If the US-China trade war escalates into a hard decoupling, or if the EU implements strict "Foreign Subsidies Regulations" that retroactively penalize Chinese-owned entities regardless of where they manufacture, Morocco’s industrial zones could become stranded assets.
Furthermore, the rapid influx of Chinese industrial giants is putting a massive strain on Morocco’s local supplier ecosystem. Local Moroccan companies risk being crowded out, transformed into low-margin subcontractors providing basic services while the high-value IP and profits flow back to parent companies in Hangzhou or Shenzhen.
Stop Fighting the Trend; Exploit It
European policymakers need to stop drafting panicked policy briefs and start exploiting the reality on the ground.
If you are a European automotive executive or industrialist, trying to block Chinese investment in Morocco via protectionist lobbying is an act of commercial suicide. Without the cheap battery components produced in North Africa, your final EV product will never be price-competitive with the American or domestic Chinese markets.
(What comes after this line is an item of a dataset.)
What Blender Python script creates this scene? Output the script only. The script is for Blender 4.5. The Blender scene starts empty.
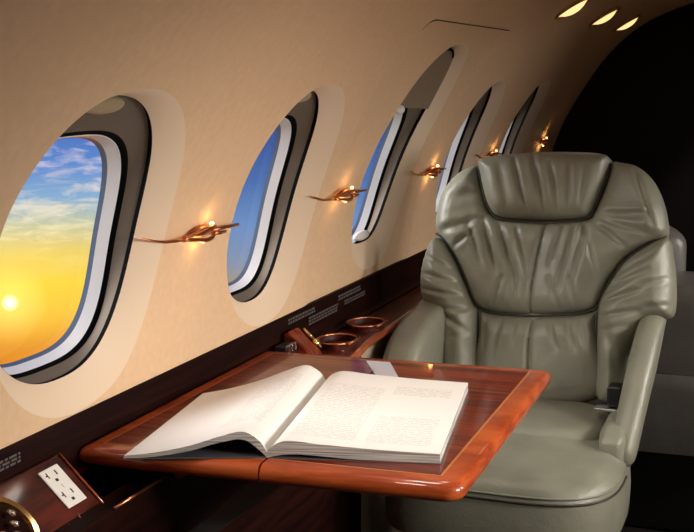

The actionable playbook for Western capital is clear:
- Form Joint Ventures Early: Do not let Chinese capital solo-fund these projects. European tier-one suppliers should actively co-invest in Moroccan plants to secure board seats and guarantee supply allocation.
- Focus on the Upstream: Let China invest the heavy capital into the high-emission, energy-intensive smelting and refining processes in Moroccan industrial zones. European firms should dominate the downstream integration, software, and localized systems architecture.
- Benchmark Moroccan Efficiency: Use the operational data from Tanger Med to shame European regulators into reforming domestic industrial permitting laws.
The idea that Europe can build a walled garden and exclude Chinese industrial capability is a fantasy. The factories in Morocco are not an invasion force. They are an life support system for an aging European manufacturing sector that can no longer sustain itself.
Stop complaining about who is building the engine. Just make sure you still know how to drive the car.